Marion grew very slowly. In 1838, when the writer first saw it, it was a mere hamlet. The native oak saplings were then growing in the public square, to which persons going to town then hitched their horses. More business is done there now, in the fall and spring, in one week than was done there in 1838 in a whole year. In 1838, the population was perhaps 150 or 200, not more. It remained a little court house town for a period of fifty-five years. The first impetus given to the town of Marion was by the building the Wilmington and Manchester Railroad, which was not completed to that point until 1854. Marion then began to move up, business and trade were increased; its population increased, and some life and activity prevailed-a spirit of enterprise and improvement began to show itself, not only in the town but in the county generally.
This upward movement was, however, soon checked by the war, and after the war and its devastations it was further retarded by the horrors of Reconstruction and the rule of the "Carpet-bagger." The war and subsequent conditions and agencies held back the town and county, little progress made for fifteen years, say, till 1876 and '7. Since 1876, Marion grew slowly, mostly by the natural increase of its population.
Bar-rooms were numerous, and tolerated until 1883, when the town, at an election held for the purpose, voted it '"dry" by a majority of twenty-five; soon afterwards, by an amendment to its charter, the Legislature passed an Act by which liquor was forbidden to be sold there for twenty years. The town remained dry, except an occasional "blind tiger," until the dispensary was planted in its midst. This great "moral institution" seems, for the present, to be the policy of the State, in reference to the sale of liquor within it, how long it is to remain the State's policy, we can't tell. The little morality there is in it can hardly be seen with a microscope. Take the profit feature out of it, and it would not last three months.
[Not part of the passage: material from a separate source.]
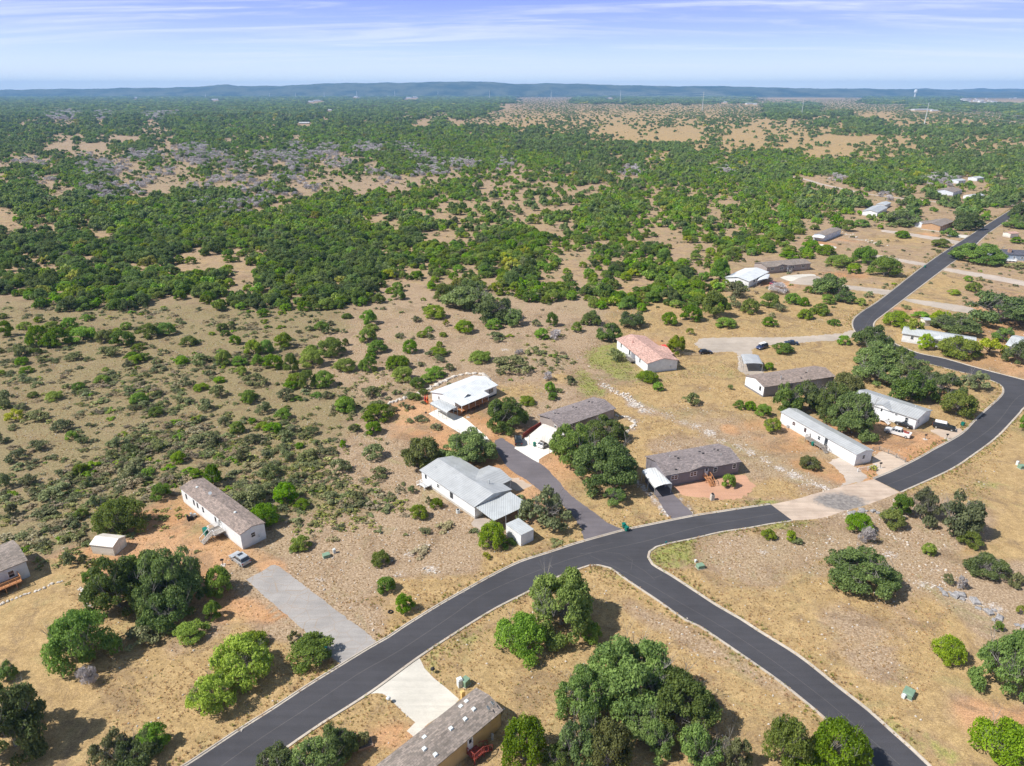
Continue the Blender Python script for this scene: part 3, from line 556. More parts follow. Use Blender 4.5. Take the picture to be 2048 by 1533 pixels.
        if st:
            m=MB()
            for i in range(n):
                zz=z-(i+1)*z/(n+1); o=i*.29
                if st=='out': bx(m,(u0+u1)/2-sw/2,(u0+u1)/2+sw/2,out+o,out+o+.3,zz-.05,zz)
                elif st=='lo': bx(m,u0-o-.3,u0-o,max(out-sw,.1),out,zz-.05,zz)
                else: bx(m,u1+o,u1+o+.3,max(out-sw,.1),out,zz-.05,zz)
            for side in (0,1):
                if st=='out': uu=(u0+u1)/2+(-sw/2 if side==0 else sw/2); p0=pt(uu,out,z);p1=pt(uu,out+n*.29,.1)
                elif st=='lo': oo=max(out-sw,.1) if side==0 else out; p0=pt(u0,oo,z);p1=pt(u0-n*.29,oo,.1)
                else: oo=max(out-sw,.1) if side==0 else out; p0=pt(u1,oo,z);p1=pt(u1+n*.29,oo,.1)
                m.bar((p0[0],p0[1],p0[2]-.1),(p1[0],p1[1],0.),.07,4)
                for t in(0,.5,1):
                    c=Vector(p0).lerp(Vector(p1),t); rm.bar(c,c+Vector((0,0,.9)),.045,4)
                rm.bar(Vector(p0)+Vector((0,0,.92)),Vector(p1)+Vector((0,0,.92)),.05,4)
            m.build('stairs',M[mat],s.r)
        if rm.v: rm.build('railing',M[railmat],s.r)
def meterpole(h,face,u): 
    (x,y,z),(nx,ny)=h.fr(face,u,1.4); MB().box(x-.15+nx*.1,y-.15+ny*.1,1.1,x+.15+nx*.1,y+.15+ny*.1,1.7).build('meter_box',M['pgrey'],h.r)

h=House('mobile_home','long white single-wide home with brown shingle roof and side steps','house',(361,976),(480.4,1069.5),3.5,4.9,'white','sh_br',.24,.2,'white',z0=.5)
for u in (2.2,5.6,7.2,9.6,14.8,16.4): h.win('F',u,2.3,.55,1.2,'dtrim')
h.win('R',2.4,2.2,.95,1.1,'offw' if 0 else 'trim'); h.vent(3.5,2.0,'dome'); h.vent(6.,2.3,'pipe'); h.vent(18.2,2.6,'dome'); h.vent(9.,2.2,'dish'); h.deck('F',15.6,18.4,2.2,1.35,'wood',True,'out',7,1.3,'trim'); h.door('F',16.8,1.4); meterpole(h,'R',3.6)
MB().box(14.2,-2.7,.02,15.6,-1.9,1.5,.9).build('storage_bin',M['teal'],h.r)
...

To say it was established to promote good morals would be a libel on truth, bold hypocrisy.
I think Marion was first incorporated in 1854 (I have not the Act before me) The improvements since 1876 have been gradual, up to a few years back, when a new impetus was given her, and she is now on a boom; her population is about 2,000. Instead of bar-rooms, we have two flourishing banks, a cotton factory, an oil mill, an iron foundry and machine shops, the largest and best in the eastern part of the State; two large tobacco warehouses, with pack houses, and a stemmery of tobacco; and this is not all, the old wooden shanties for dwellings and stores are being replaced by large and commodious buildings for dwellings, some of wood and some of brick have gone up and are going up; also the same as to stores, and other buildings; there are also five or six livery stables and five or six drug stores, and from two or three places of business, stores, in 1840, small establishments, they now number at least thirty, with large stocks of goods of every variety, and everyone seems to be busy and doing a fair business.
From three to five hundred men and women now find employment there daily in the different channels of trade and business, where formerly there were many unemployed, loafers about town, mostly bar-room patrons, and, I might say, vagabonds-now employed and prosperous. In 1840, there was but one church in town, the old Methodist Church; now there are four good church buildings, commodious, viz: the Methodist, Baptist, Presbyterian and Episcopal, all well attended, and each with its minister, and two of them with parsonages. The Methodist have also a Presiding Elder's parsonage with its glebe. There are also three or four colored church buildings, commodious and substantial; each has its minister, and their churches are well attended. And above all and as its climax, they have a large and commodious town hall of brick, with all necessary furniture, two stories high-the lower one for the meetings of the town council, and for a town market, and guard rooms. They also have a fine and commodious brick building, two stories high, for their graded school, and one of the best graded schools in the State. These last are a great credit to the liberality and public spirit of the town. To one living in 1840, and leaving at that time and coming back there now, would hardly know the place. The old town has waked up. The people who are there now are a progressive and large-hearted people, esto perpetua.